At the same time, state lawmakers adopted a final report Tuesday morning with recommendations for expanding 5G in Georgia: providing Internet speeds up to 10 times faster than 4G using small wireless devices and antennas. It also increases bandwidth and reliability in heavily populated areas and largely depends on fiber optic cables.

Sen. Frank Ginn is chair of the committee. He said he tried to mediate between city and county governments concerned about “local control” of their public right-of-ways and the telecommunications industry wanting to install equipment more easily.

“We said either y’all work it out and then we can ratify it in state law or we’re going to address it in state law without y’all having an agreement,” Ginn said. “And to me, I think that was the catalyst to make things happen.”

Committee member Sen. Steve Gooch says he thinks it will benefit rural Georgia.

“Even in a small rural area where there’s a downtown community like Dahlonega or Dawsonville, Cumming, you’ll see 5G deployed in those areas as well, but initially I think you’re going to see most of it in the urban areas and the suburban markets,” Gooch said.

Gooch said the bill passed twice in the Senate last year, but failed to pass in the House. He expects it to pass easily early next year.

The committee’s report encourages more cooperation between city and county governments that are concerned about “local control” of their public right-of-ways and the telecommunications industry wanting to install equipment more easily.

Another recommendation is to charge wireless companies less than what the Georgia Department of Transportation charges for access to right of ways in order to lower costs for companies that want to expand internet and phone service.

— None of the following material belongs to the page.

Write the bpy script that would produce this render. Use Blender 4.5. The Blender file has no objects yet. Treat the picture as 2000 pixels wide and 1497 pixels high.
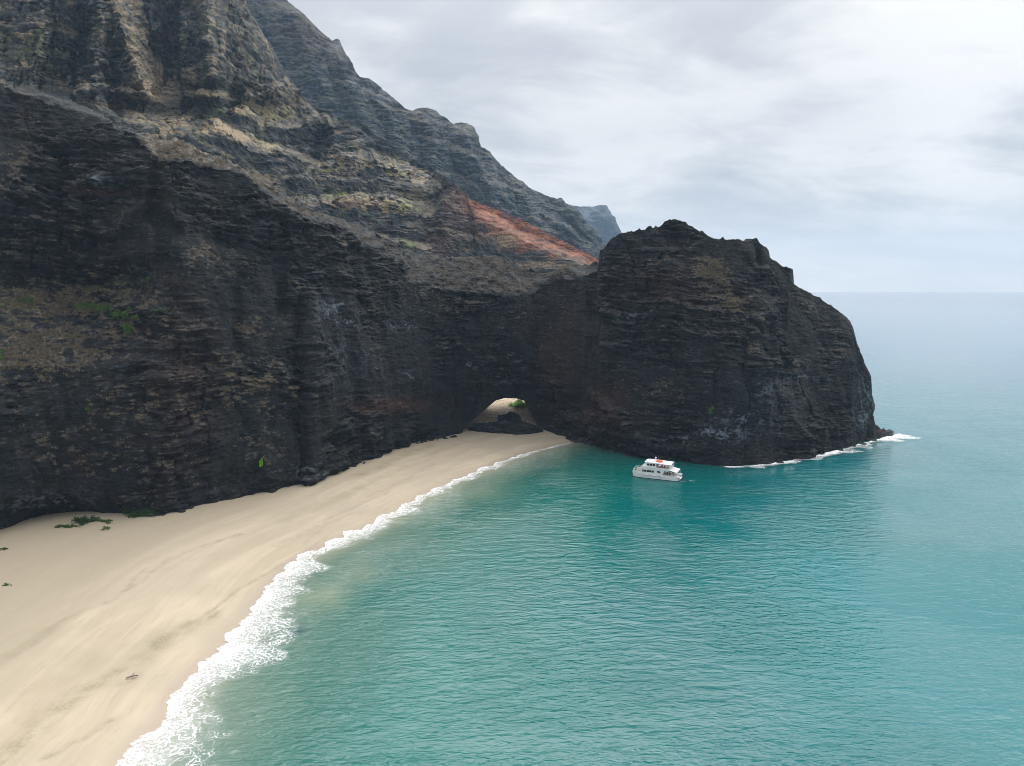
import bpy, bmesh, math, random
import numpy as np
from mathutils import Vector, Matrix

R = math.radians
random.seed(4)
rng = np.random.default_rng(7)
C = bpy.context.scene
COL = C.collection

# ------------------------------------------------------------------ camera, sky, sun, exposure
CAM_H = 75.0
F, CX, CY = 1380.0, 1000.0, 748.5          # focal length and centre in photo pixels
HY = 558.0                                  # true horizontal
PITCH = math.atan((CY - HY) / F)
cam = bpy.data.objects.new('camera', bpy.data.cameras.new('camera'))
COL.objects.link(cam)
cam.location = (0, 0, CAM_H)
cam.rotation_euler = (R(90) - PITCH, 0, 0)
cam.data.sensor_width = 36
cam.data.lens = 36 * F / 2000
cam.data.clip_start = 0.5
cam.data.clip_end = 60000
C.camera = cam
C.view_settings.view_transform = 'Standard'
C.view_settings.look = 'None'
C.view_settings.exposure = 0.1
C.view_settings.gamma = 1.0
C.cycles.filter_width = 0.85

SUN_EL, SUN_AZ = R(48), R(58)               # azimuth clockwise from straight ahead
sl = bpy.data.lights.new('sun', 'SUN')
sl.energy = 1.0
sl.angle = R(30)
sl.color = (1.0, 0.95, 0.88)
sun = bpy.data.objects.new('sun', sl)
COL.objects.link(sun)
sd_ = Vector((math.sin(SUN_AZ) * math.cos(SUN_EL), math.cos(SUN_AZ) * math.cos(SUN_EL), math.sin(SUN_EL)))
sun.rotation_euler = (-sd_).to_track_quat('-Z', 'Y').to_euler()


class NT:
    """small helper for node trees"""
    def __init__(s, tree):
        s.t = tree; s.n = tree.nodes; s.l = tree.links
    def node(s, typ, **kw):
        n = s.n.new(typ)
        for k, v in kw.items():
            if k.startswith('i_'):
                n.inputs[k[2:].replace('_', ' ')].default_value = v
            else:
                setattr(n, k, v)
        return n
    def link(s, a, b): s.l.new(a, b)
    def val(s, inp, v):
        if isinstance(v, bpy.types.NodeSocket): s.link(v, inp)
        else: inp.default_value = v
    def math(s, op, a, b=0.0, clamp=False):
        n = s.node('ShaderNodeMath', operation=op, use_clamp=clamp)
        s.val(n.inputs[0], a); s.val(n.inputs[1], b)
        return n.outputs[0]
    def mix(s, fac, a, b, blend='MIX'):
        n = s.node('ShaderNodeMix', data_type='RGBA', blend_type=blend)
        s.val(n.inputs['Factor'], fac)
        for sk, v in ((n.inputs[6], a), (n.inputs[7], b)):
            if isinstance(v, tuple) and len(v) == 3: v = (*v, 1)
            s.val(sk, v)
        return n.outputs[2]
    def noise(s, vec, scale, detail=3.0, rough=0.55, dist=0.0):
        n = s.node('ShaderNodeTexNoise')
        s.link(vec, n.inputs['Vector'])
        n.inputs['Scale'].default_value = scale
        n.inputs['Detail'].default_value = detail
        n.inputs['Roughness'].default_value = rough
        n.inputs['Distortion'].default_value = dist
        return n.outputs['Fac']
    def mapping(s, vec, scale=(1, 1, 1), rot=(0, 0, 0), loc=(0, 0, 0)):
        n = s.node('ShaderNodeMapping')
        s.link(vec, n.inputs['Vector'])
        n.inputs['Scale'].default_value = scale
        n.inputs['Rotation'].default_value = rot
        n.inputs['Location'].default_value = loc
        return n.outputs[0]
    def ramp(s, fac, stops, interp='LINEAR'):
        n = s.node('ShaderNodeValToRGB')
        s.link(fac, n.inputs[0])
        r = n.color_ramp; r.interpolation = interp
        while len(r.elements) > 1: r.elements.remove(r.elements[0])
        for i, (p, c) in enumerate(stops):
            e = r.elements[0] if i == 0 else r.elements.new(p)
            e.position = p
            if not isinstance(c, tuple): c = (c, c, c)
            e.color = (*c, 1)
        return n.outputs[0]
    def rng(s, v, a, b, c=0.0, d=1.0, smooth=True):
        n = s.node('ShaderNodeMapRange')
        n.interpolation_type = 'SMOOTHSTEP' if smooth else 'LINEAR'
        s.val(n.inputs[0], v)
        for i, x in enumerate((a, b, c, d)): n.inputs[i + 1].default_value = x
        return n.outputs[0]
    def attr(s, name):
        return s.node('ShaderNodeAttribute', attribute_name=name).outputs['Fac']


W = bpy.data.worlds.new('World'); C.world = W; W.use_nodes = True
w = NT(W.node_tree); w.n.clear()
tc = w.node('ShaderNodeTexCoord').outputs['Generated']
sep = w.node('ShaderNodeSeparateXYZ'); w.link(tc, sep.inputs[0])
z = w.math('MAXIMUM', sep.outputs[2], 0.0)
zz = w.math('ADD', z, 0.30)
cmb = w.node('ShaderNodeCombineXYZ')
w.link(w.math('DIVIDE', sep.outputs[0], zz), cmb.inputs[0])
w.link(w.math('DIVIDE', sep.outputs[1], zz), cmb.inputs[1])
cv = cmb.outputs[0]
big = w.noise(w.mapping(cv, (1.1, 1.5, 1), (0, 0, R(14)), (3.1, 1.7, 0)), 1.0, 5.0, 0.55, 0.3)
mid = w.noise(w.mapping(cv, (1.6, 2.4, 1), (0, 0, R(-10)), (0.4, 5.3, 0)), 1.5, 7.0, 0.58, 0.4)
cl = w.math('ADD', w.math('MULTIPLY', big, 0.6), w.math('MULTIPLY', mid, 0.4))
cloud = w.rng(cl, 0.38, 0.60)
base = w.ramp(z, [(0.0, (1.06, 1.03, 1.0)), (0.03, (0.96, 0.945, 0.935)), (0.10, (0.77, 0.775, 0.79)), (0.2, (0.68, 0.70, 0.735)), (0.30, (0.78, 0.795, 0.815)), (0.36, (0.92, 0.93, 0.94)), (0.46, (1.35, 1.37, 1.39)), (0.7, (1.6, 1.63, 1.67)), (1.0, (1.45, 1.48, 1.52))])
amp = w.rng(z, 0.02, 0.15, 0.25, 1.0)
dark = w.mix(1.0, base, (0.74, 0.765, 0.81), 'MULTIPLY')
light = w.mix(1.0, base, (1.22, 1.20, 1.16), 'MULTIPLY')
cloudy = w.mix(w.math('ADD', w.math('MULTIPLY', w.math('SUBTRACT', cloud, 0.5), amp), 0.5), dark, light)
sky = w.node('ShaderNodeTexSky', sky_type='NISHITA')
sky.sun_disc = False
sky.sun_elevation = SUN_EL
sky.sun_rotation = SUN_AZ
glow_dir = w.node('ShaderNodeVectorMath', operation='DOT_PRODUCT')
nrm_ = w.node('ShaderNodeVectorMath', operation='NORMALIZE'); w.link(tc, nrm_.inputs[0]); w.link(nrm_.outputs[0], glow_dir.inputs[0])
glow_dir.inputs[1].default_value = (math.sin(R(5)) * math.cos(R(40)), math.cos(R(5)) * math.cos(R(40)), math.sin(R(40)))     # the thin place in the cloud sheet
glow = w.math('POWER', w.math('MAXIMUM', glow_dir.outputs['Value'], 0.0), 9.0)
glow = w.math('MULTIPLY', glow, w.rng(z, 0.375, 0.66))
gc = w.mix(glow, (0.0, 0.0, 0.0), (8.0, 7.9, 7.75))
cloudy = w.mix(1.0, cloudy, gc, 'ADD')
g2 = w.node('ShaderNodeVectorMath', operation='DOT_PRODUCT'); w.link(nrm_.outputs[0], g2.inputs[0])
g2.inputs[1].default_value = (math.sin(R(33)) * math.cos(R(12)), math.cos(R(33)) * math.cos(R(12)), math.sin(R(12)))
gap2 = w.math('MULTIPLY', w.math('POWER', w.math('MAXIMUM', g2.outputs['Value'], 0.0), 160.0), w.rng(cl, 0.42, 0.56, 0.2, 1.0))
cloudy = w.mix(1.0, cloudy, w.mix(gap2, (0.0, 0.0, 0.0), (0.10, 0.097, 0.09)), 'ADD')
behind = w.rng(sep.outputs[1], -0.55, 0.35, 0.72, 1.0)  # sky behind the camera dimmed so that relief on the cliffs stands out
bc = w.node('ShaderNodeCombineColor')
for i in range(3): w.link(behind, bc.inputs[i])
cloudy = w.mix(1.0, cloudy, bc.outputs[0], 'MULTIPLY')
skys = w.mix(1.0, sky.outputs[0], (0.10, 0.10, 0.10), 'MULTIPLY')
fin = w.mix(0.96, skys, cloudy)
bg = w.node('ShaderNodeBackground'); w.link(fin, bg.inputs[0]); bg.inputs[1].default_value = 1.0
wo = w.node('ShaderNodeOutputWorld'); w.link(bg.outputs[0], wo.inputs[0])

# ------------------------------------------------------------------ projection and noise helpers
sp, cp = math.sin(PITCH), math.cos(PITCH)


def at_Y(px, py, Y):
    """world point at forward distance Y seen in direction (px, py)"""
    dx = (np.asarray(px, float) - CX) / F
    dy = (CY - np.asarray(py, float)) / F
    wy = cp + dy * sp
    wz = -sp + dy * cp
    t = np.asarray(Y, float) / wy
    return np.stack(np.broadcast_arrays(t * dx, np.asarray(Y, float) + 0 * t, CAM_H + t * wz), -1)


def on_plane(px, py, z=0.0):
    dx = (np.asarray(px, float) - CX) / F
    dy = (CY - np.asarray(py, float)) / F
    wy = cp + dy * sp
    wz = np.minimum(-sp + dy * cp, -1e-4)
    t = (z - CAM_H) / wz
    return np.stack([t * dx, t * wy, z + 0 * t], -1)


_perm = rng.permutation(256).astype(np.int32)
_perm = np.concatenate([_perm, _perm, _perm])
_gr = rng.normal(size=(256, 3)).astype(np.float32)
_gr /= np.linalg.norm(_gr, axis=1, keepdims=True)


def perlin(x, y, z, seed=0):
    x = np.asarray(x, np.float32) + seed * 17.31
    y = np.asarray(y, np.float32) + seed * 9.73
    z = np.asarray(z, np.float32) + seed * 5.17
    x, y, z = np.broadcast_arrays(x, y, z)
    xi, yi, zi = np.floor(x), np.floor(y), np.floor(z)
    fx, fy, fz = x - xi, y - yi, z - zi
    xi = xi.astype(np.int32) & 255; yi = yi.astype(np.int32) & 255; zi = zi.astype(np.int32) & 255
    u = fx * fx * fx * (fx * (fx * 6 - 15) + 10)
    v = fy * fy * fy * (fy * (fy * 6 - 15) + 10)
    q = fz * fz * fz * (fz * (fz * 6 - 15) + 10)
    def g(a, b, c):
        h = _gr[_perm[_perm[_perm[(xi + a) & 255] + ((yi + b) & 255)] + ((zi + c) & 255)]]
        return h[..., 0] * (fx - a) + h[..., 1] * (fy - b) + h[..., 2] * (fz - c)
    x00 = g(0, 0, 0) * (1 - u) + g(1, 0, 0) * u
    x10 = g(0, 1, 0) * (1 - u) + g(1, 1, 0) * u
    x01 = g(0, 0, 1) * (1 - u) + g(1, 0, 1) * u
    x11 = g(0, 1, 1) * (1 - u) + g(1, 1, 1) * u
    return ((x00 * (1 - v) + x10 * v) * (1 - q) + (x01 * (1 - v) + x11 * v) * q) * 1.6


def fbm(x, y, z, oct=3, seed=0, gain=0.5, ridged=False):
    a, s, tot = 1.0, 0.0, 0.0
    for o in range(oct):
        f = 2.03 ** o
        n = perlin(x * f, y * f, z * f, seed + o * 3)
        if ridged: n = 1 - 2 * np.abs(n)
        s = s + a * n
        tot += a; a *= gain
    return s / tot


def sstep(a, b, x):
    t = np.clip((x - a) / (b - a), 0, 1)
    return t * t * (3 - 2 * t)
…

Todd Edwards, deputy legislative director of the Association of County Commissioners of Georgia, said he worked for many months on a compromise, but does not support the last-minute amendment to the report.

“There’s a set state rate for DOT involving the fiber and telecommunications equipment in the right of way,” Edwards said. “I think it’s a double standard to say local governments should do this but yet, having DOT, the state, charge whatever they want, I think it should be a level playing field. All right of ways should apply.”